EU-Mitgliedschaft darf nicht nur in Geld umgerechnet werden
Soweit die Informationen aus Kopenhagen. Von Dagmar Keberlova erfahren Sie jetzt, wie man auf die Ergebnisse des EU-Gipfels in Prag reagiert hat.
Noch am Sonntag hatte der EU-Botschafter in Prag Ramiro Cibrian eine Pressekonferenz gehalten, bei der er Tschechien aufgefordert hat, dass das aus der gemeinsamen europäischen Kasse stammende Geld zwar wichtig ist, jedoch nicht das Wichtigste. Cibrian zufolge liegt das Wichtigste darin, dass Tschechien in der Europäischen Union die gleiche Stimme haben wird wie die jetzigen EU-Mitlgieder. Auch wenn andere Kandidatenländer nach dem Beitritt mehr Geld bekommen werden, sei dies kein Grund zur Enttäuschung, weil Tschechien weder Atomkraftwerke nach dem EU-Beitritt schließen muss noch eine Außengrenze, die es sichern müsste, haben wird. Ramiro Cibrian gratulierte den tschechischen Unterhändlern zum dem erzielten Ergebnis:
"Ich möchte all jenen in Tschechien applaudieren, die für die EU-Mitgliedschaft der Tschechischen Republik hart gearbeitet haben. Ich ziehe den Hut vor allen, die in den oft sehr scharfen und fachtechnischen Verhandlungen verharrt haben, um eine Einigung in Kopenhagen zu erzielen."

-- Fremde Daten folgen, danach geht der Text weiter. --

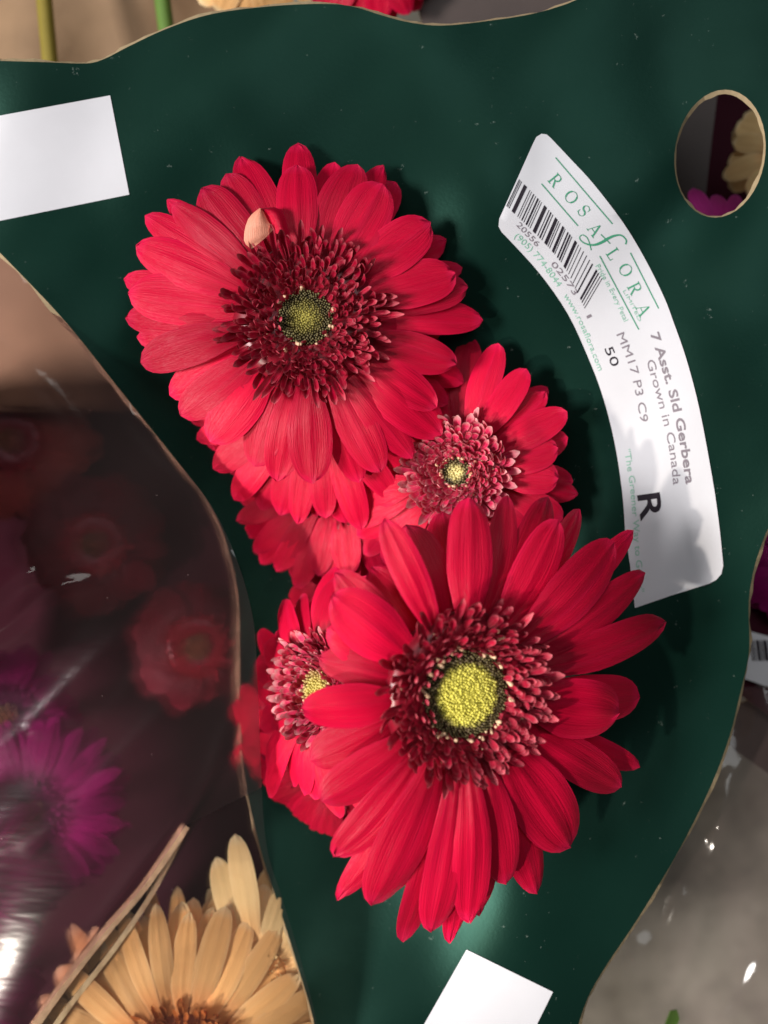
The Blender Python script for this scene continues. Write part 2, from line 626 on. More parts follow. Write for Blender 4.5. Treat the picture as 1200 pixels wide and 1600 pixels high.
def text_line(s, path, height, mat, name='lettering', bold=0.0):
    """letters set along a pixel path and stretched to fill it; tops face the side left of the reading direction"""
    cu = bpy.data.curves.new('text_curve', 'FONT')
    cu.body = s
    cu.size = 1
    cu.resolution_u = 3
    cu.offset = bold
    ob = bpy.data.objects.new('text_curve', cu)
    C.objects.link(ob)
    bpy.context.view_layer.update()
    me = bpy.data.meshes.new_from_object(ob.evaluated_get(bpy.context.evaluated_depsgraph_get()))
    bpy.data.objects.remove(ob)
    xs = [v.co.x for v in me.vertices]
    x0, x1 = min(xs), max(xs)
    pp = smooth_poly(path, 8)
    total = sum((Vector(pp[i + 1]) - Vector(pp[i])).length for i in range(len(pp) - 1))
    vv = []
    for v in me.vertices:
        q, d = along(pp, (v.co.x - x0) / (x1 - x0) * total)
        up = Vector((d.y, -d.x))
        q = q + up * (v.co.y * height / 0.72)
        vv.append((q.x, q.y))
    ff = [tuple(p.vertices) for p in me.polygons]
    bpy.data.meshes.remove(me)
    return ink(name, vv, ff, mat)


def stroke(verts, faces, pts, w0):
    """a flat ribbon through pts; w0 a number or one width for each point"""
    n = len(pts)
    ws = w0 if isinstance(w0, (list, tuple)) else [w0] * n
    b = len(verts)
    for i, p in enumerate(pts):
        a, c = Vector(pts[max(0, i - 1)]), Vector(pts[min(n - 1, i + 1)])
        d = (c - a).normalized()
        q = Vector((d.y, -d.x)) * ws[i] / 2
        verts.append((p[0] + q.x, p[1] + q.y))
        verts.append((p[0] - q.x, p[1] - q.y))
    for i in range(n - 1):
        faces.append((b + 2 * i, b + 2 * i + 1, b + 2 * i + 3, b + 2 * i + 2))


def arc(cx, cy, rx, ry, a0, a1, n=18):
    return [(cx + rx * math.cos(math.radians(a0 + (a1 - a0) * i / n)), cy + ry * math.sin(math.radians(a0 + (a1 - a0) * i / n))) for i in range(n + 1)]


T, H = 0.13, 0.05     # thick and thin strokes of the serif capitals
GLYPH = {
    'R': [([(0.15, 0), (0.15, 1)], T), ([(0, 0.02), (0.32, 0.02)], H), ([(0, 0.98), (0.3, 0.98)], H),
          ([(0.15, 0.97)] + arc(0.38, 0.74, 0.24, 0.24, 90, -90) + [(0.15, 0.5)], [H] * 5 + [T * 0.9] * 12 + [H] * 4),
          ([(0.36, 0.5), (0.68, 0.0)], T), ([(0.58, 0.02), (0.8, 0.02)], H)],
    'O': [(arc(0.45, 0.5, 0.4, 0.48, 0, 360, 28), [T if 4 > abs((i % 14) - 0) or (i % 14) > 10 else H for i in range(29)])],
    'S': [(arc(0.35, 0.74, 0.25, 0.23, 20, 270, 14) + arc(0.35, 0.26, 0.27, 0.25, 90, -160, 14), [H] * 9 + [T] * 11 + [H] * 10),
          ([(0.6, 0.68), (0.6, 0.95)], H), ([(0.08, 0.05), (0.08, 0.32)], H)],
    'A': [([(0.1, 0), (0.42, 1)], H), ([(0.42, 1), (0.78, 0)], T), ([(0.22, 0.35), (0.62, 0.35)], H), ([(0, 0.02), (0.24, 0.02)], H), ([(0.62, 0.02), (0.92, 0.02)], H)],
    'L': [([(0.15, 0), (0.15, 1)], T), ([(0, 0.98), (0.32, 0.98)], H), ([(0, 0.02), (0.62, 0.02)], H), ([(0.61, 0), (0.63, 0.26)], H)],
}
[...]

Auch der dänische Botschafter in Prag, Jorgen Bojer, äußerte seine Freude darüber, dass sein den EU-Vorsitz innehabendes Land das Hauptziel erreicht hat. Die einzige Enttäuschung des Kopenhagener Gipfels wäre die Tatsache, dass tschechischer Präsident Vaclav Havel nicht teilnehmen konnte. Nach Kopenhagen war Havel als Sondergast eingeladen, wo er beim feierlichen Abendessen sprechen sollte. Das schlechte Wetter verhinderte seine Anreise. Vaclav Havel äußerte sich über das Ergebnis der Verhandlungen zufrieden, man dürfe den EU-Beitritt nicht nur in Geld umrechnen. Man müsse vor allem über die Werte nachdenken, die durch den Beitritt Tschechien zukommen. Havel zufolge war das Kopenhagener Gipfeltreffen auch für Tschechien ein historischer Moment, weil das Land Mitglied des gemeinsamen europäischen Raumes werden wird.
Politiker der Regierungskoalition geben sich mit dem Ergebnis äußerst zufrieden. Parlamentschef Lubomir Zaoralek sieht darin eindeutig einen Erfolg Tschechiens, indem ein Prozess endet, der 1989 begann und vielleicht länger als erwartet dauerte. Oppositionspolitiker sind in ihren Äußerungen skeptischer. Der Ex-Chef der Bürgerdemokraten Vaclav Klaus sei hundertprozentig überzeugt, dass bei den Verhandlungen Tschechien nicht ihr bestes getan hat. Ein weiterer Vertreter der Bürgerdemokraten, Jan Zahradil, meint, dass in Kopenhagen bewiesen wurde, dass die Beitrittsbedingungen weniger günstig sind als bei früheren Erweiterungen. Unabhängige Fachexperten, die von der Nachrichtenagentur CTK zum Thema befragt wurden, bewerten das erzielte Ergebnis positiv und stufen die ausgehandelten Bedingungen als sehr gut ein. Sowohl Optimisten als auch Skeptiker einigen sich allerdings in einer Sache - die Arbeit sei noch nicht zu Ende. Nun muss die tschechischen Öffentlichkeit über die Folgen des Beitritts sowie des Nicht Beitritts verständlich aufgeklärt werden.